### WRITTEN REQUEST
Extract the full set of records, then give each one again exactly.

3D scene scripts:
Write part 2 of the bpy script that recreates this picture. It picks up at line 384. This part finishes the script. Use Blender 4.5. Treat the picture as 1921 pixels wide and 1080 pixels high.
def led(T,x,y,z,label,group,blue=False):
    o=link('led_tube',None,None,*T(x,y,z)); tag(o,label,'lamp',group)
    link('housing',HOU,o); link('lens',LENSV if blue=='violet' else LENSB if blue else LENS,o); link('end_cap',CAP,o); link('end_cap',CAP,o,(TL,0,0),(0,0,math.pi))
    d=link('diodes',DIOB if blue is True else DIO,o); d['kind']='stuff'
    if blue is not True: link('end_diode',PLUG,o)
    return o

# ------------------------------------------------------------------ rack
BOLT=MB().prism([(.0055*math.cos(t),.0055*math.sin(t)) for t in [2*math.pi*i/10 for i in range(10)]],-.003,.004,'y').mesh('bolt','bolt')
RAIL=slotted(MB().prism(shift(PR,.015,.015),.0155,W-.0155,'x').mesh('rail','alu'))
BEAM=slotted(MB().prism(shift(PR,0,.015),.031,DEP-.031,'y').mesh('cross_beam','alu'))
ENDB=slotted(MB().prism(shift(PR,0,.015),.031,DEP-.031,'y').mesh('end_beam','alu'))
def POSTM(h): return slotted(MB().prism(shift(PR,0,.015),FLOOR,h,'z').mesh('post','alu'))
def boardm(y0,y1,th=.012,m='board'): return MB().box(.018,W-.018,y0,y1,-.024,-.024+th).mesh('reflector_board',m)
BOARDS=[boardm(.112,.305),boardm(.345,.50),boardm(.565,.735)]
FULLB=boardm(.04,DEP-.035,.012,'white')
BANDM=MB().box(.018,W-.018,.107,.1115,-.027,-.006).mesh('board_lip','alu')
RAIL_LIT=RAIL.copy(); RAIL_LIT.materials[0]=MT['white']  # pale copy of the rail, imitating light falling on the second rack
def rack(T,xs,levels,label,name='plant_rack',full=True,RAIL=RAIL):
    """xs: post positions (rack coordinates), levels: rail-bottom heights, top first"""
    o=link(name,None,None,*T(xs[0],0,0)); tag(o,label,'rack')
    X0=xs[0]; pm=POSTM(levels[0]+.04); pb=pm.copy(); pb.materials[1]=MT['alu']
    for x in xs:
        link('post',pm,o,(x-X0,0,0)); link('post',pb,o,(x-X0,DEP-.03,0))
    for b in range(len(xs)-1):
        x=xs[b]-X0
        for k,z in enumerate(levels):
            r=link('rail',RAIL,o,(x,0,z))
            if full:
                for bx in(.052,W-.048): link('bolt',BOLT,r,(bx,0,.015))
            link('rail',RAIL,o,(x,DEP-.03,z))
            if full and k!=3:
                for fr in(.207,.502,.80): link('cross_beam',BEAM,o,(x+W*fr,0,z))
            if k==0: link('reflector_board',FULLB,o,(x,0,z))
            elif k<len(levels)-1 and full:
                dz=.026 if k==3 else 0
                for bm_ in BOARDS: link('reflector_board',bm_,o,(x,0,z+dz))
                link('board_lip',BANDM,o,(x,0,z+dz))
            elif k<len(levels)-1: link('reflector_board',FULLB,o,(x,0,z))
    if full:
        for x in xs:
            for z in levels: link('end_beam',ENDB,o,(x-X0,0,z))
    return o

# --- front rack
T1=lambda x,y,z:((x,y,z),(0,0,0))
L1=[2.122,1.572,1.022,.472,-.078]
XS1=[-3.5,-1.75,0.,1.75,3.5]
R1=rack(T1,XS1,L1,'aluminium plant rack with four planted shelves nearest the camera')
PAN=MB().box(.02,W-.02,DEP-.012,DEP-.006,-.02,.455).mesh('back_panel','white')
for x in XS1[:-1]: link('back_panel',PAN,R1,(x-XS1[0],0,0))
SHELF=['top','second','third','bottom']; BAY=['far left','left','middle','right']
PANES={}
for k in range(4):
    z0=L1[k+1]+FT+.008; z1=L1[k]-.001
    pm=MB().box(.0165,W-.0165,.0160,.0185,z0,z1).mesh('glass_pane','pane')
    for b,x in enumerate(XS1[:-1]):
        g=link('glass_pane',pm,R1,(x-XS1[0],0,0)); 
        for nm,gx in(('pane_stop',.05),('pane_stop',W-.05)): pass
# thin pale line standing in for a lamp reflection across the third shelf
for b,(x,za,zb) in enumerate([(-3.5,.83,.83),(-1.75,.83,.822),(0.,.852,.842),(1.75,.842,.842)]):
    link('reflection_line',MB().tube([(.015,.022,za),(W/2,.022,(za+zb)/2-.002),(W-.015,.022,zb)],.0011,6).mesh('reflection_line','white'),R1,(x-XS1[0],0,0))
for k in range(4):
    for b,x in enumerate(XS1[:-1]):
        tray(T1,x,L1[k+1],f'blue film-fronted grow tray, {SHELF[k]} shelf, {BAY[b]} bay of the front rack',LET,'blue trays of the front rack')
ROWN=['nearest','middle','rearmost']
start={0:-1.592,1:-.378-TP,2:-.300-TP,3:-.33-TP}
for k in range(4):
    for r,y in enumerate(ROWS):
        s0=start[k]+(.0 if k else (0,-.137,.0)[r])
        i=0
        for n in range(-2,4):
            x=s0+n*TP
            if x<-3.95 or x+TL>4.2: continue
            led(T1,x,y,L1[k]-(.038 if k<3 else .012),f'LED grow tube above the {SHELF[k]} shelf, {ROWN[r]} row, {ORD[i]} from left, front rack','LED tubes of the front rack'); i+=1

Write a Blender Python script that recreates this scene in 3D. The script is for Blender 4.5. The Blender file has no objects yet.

### WRITTEN RESPONSE
Write part 2 of the bpy script that recreates this picture. It picks up at line 384. This part finishes the script. Use Blender 4.5. Treat the picture as 1921 pixels wide and 1080 pixels high.
def led(T,x,y,z,label,group,blue=False):
    o=link('led_tube',None,None,*T(x,y,z)); tag(o,label,'lamp',group)
    link('housing',HOU,o); link('lens',LENSV if blue=='violet' else LENSB if blue else LENS,o); link('end_cap',CAP,o); link('end_cap',CAP,o,(TL,0,0),(0,0,math.pi))
    d=link('diodes',DIOB if blue is True else DIO,o); d['kind']='stuff'
    if blue is not True: link('end_diode',PLUG,o)
    return o

# ------------------------------------------------------------------ rack
BOLT=MB().prism([(.0055*math.cos(t),.0055*math.sin(t)) for t in [2*math.pi*i/10 for i in range(10)]],-.003,.004,'y').mesh('bolt','bolt')
RAIL=slotted(MB().prism(shift(PR,.015,.015),.0155,W-.0155,'x').mesh('rail','alu'))
BEAM=slotted(MB().prism(shift(PR,0,.015),.031,DEP-.031,'y').mesh('cross_beam','alu'))
ENDB=slotted(MB().prism(shift(PR,0,.015),.031,DEP-.031,'y').mesh('end_beam','alu'))
def POSTM(h): return slotted(MB().prism(shift(PR,0,.015),FLOOR,h,'z').mesh('post','alu'))
def boardm(y0,y1,th=.012,m='board'): return MB().box(.018,W-.018,y0,y1,-.024,-.024+th).mesh('reflector_board',m)
BOARDS=[boardm(.112,.305),boardm(.345,.50),boardm(.565,.735)]
FULLB=boardm(.04,DEP-.035,.012,'white')
BANDM=MB().box(.018,W-.018,.107,.1115,-.027,-.006).mesh('board_lip','alu')
RAIL_LIT=RAIL.copy(); RAIL_LIT.materials[0]=MT['white']  # pale copy of the rail, imitating light falling on the second rack
def rack(T,xs,levels,label,name='plant_rack',full=True,RAIL=RAIL):
    """xs: post positions (rack coordinates), levels: rail-bottom heights, top first"""
    o=link(name,None,None,*T(xs[0],0,0)); tag(o,label,'rack')
    X0=xs[0]; pm=POSTM(levels[0]+.04); pb=pm.copy(); pb.materials[1]=MT['alu']
    for x in xs:
        link('post',pm,o,(x-X0,0,0)); link('post',pb,o,(x-X0,DEP-.03,0))
    for b in range(len(xs)-1):
        x=xs[b]-X0
        for k,z in enumerate(levels):
            r=link('rail',RAIL,o,(x,0,z))
            if full:
                for bx in(.052,W-.048): link('bolt',BOLT,r,(bx,0,.015))
            link('rail',RAIL,o,(x,DEP-.03,z))
            if full and k!=3:
                for fr in(.207,.502,.80): link('cross_beam',BEAM,o,(x+W*fr,0,z))
            if k==0: link('reflector_board',FULLB,o,(x,0,z))
            elif k<len(levels)-1 and full:
                dz=.026 if k==3 else 0
                for bm_ in BOARDS: link('reflector_board',bm_,o,(x,0,z+dz))
                link('board_lip',BANDM,o,(x,0,z+dz))
            elif k<len(levels)-1: link('reflector_board',FULLB,o,(x,0,z))
    if full:
        for x in xs:
            for z in levels: link('end_beam',ENDB,o,(x-X0,0,z))
    return o

# --- front rack
T1=lambda x,y,z:((x,y,z),(0,0,0))
L1=[2.122,1.572,1.022,.472,-.078]
XS1=[-3.5,-1.75,0.,1.75,3.5]
R1=rack(T1,XS1,L1,'aluminium plant rack with four planted shelves nearest the camera')
PAN=MB().box(.02,W-.02,DEP-.012,DEP-.006,-.02,.455).mesh('back_panel','white')
for x in XS1[:-1]: link('back_panel',PAN,R1,(x-XS1[0],0,0))
SHELF=['top','second','third','bottom']; BAY=['far left','left','middle','right']
PANES={}
for k in range(4):
    z0=L1[k+1]+FT+.008; z1=L1[k]-.001
    pm=MB().box(.0165,W-.0165,.0160,.0185,z0,z1).mesh('glass_pane','pane')
    for b,x in enumerate(XS1[:-1]):
        g=link('glass_pane',pm,R1,(x-XS1[0],0,0)); 
        for nm,gx in(('pane_stop',.05),('pane_stop',W-.05)): pass
# thin pale line standing in for a lamp reflection across the third shelf
for b,(x,za,zb) in enumerate([(-3.5,.83,.83),(-1.75,.83,.822),(0.,.852,.842),(1.75,.842,.842)]):
    link('reflection_line',MB().tube([(.015,.022,za),(W/2,.022,(za+zb)/2-.002),(W-.015,.022,zb)],.0011,6).mesh('reflection_line','white'),R1,(x-XS1[0],0,0))
for k in range(4):
    for b,x in enumerate(XS1[:-1]):
        tray(T1,x,L1[k+1],f'blue film-fronted grow tray, {SHELF[k]} shelf, {BAY[b]} bay of the front rack',LET,'blue trays of the front rack')
ROWN=['nearest','middle','rearmost']
start={0:-1.592,1:-.378-TP,2:-.300-TP,3:-.33-TP}
for k in range(4):
    for r,y in enumerate(ROWS):
        s0=start[k]+(.0 if k else (0,-.137,.0)[r])
        i=0
        for n in range(-2,4):
            x=s0+n*TP
            if x<-3.95 or x+TL>4.2: continue
            led(T1,x,y,L1[k]-(.038 if k<3 else .012),f'LED grow tube above the {SHELF[k]} shelf, {ROWN[r]} row, {ORD[i]} from left, front rack','LED tubes of the front rack'); i+=1

Write a Blender Python script that recreates this scene in 3D. The script is for Blender 4.5. The Blender file has no objects yet.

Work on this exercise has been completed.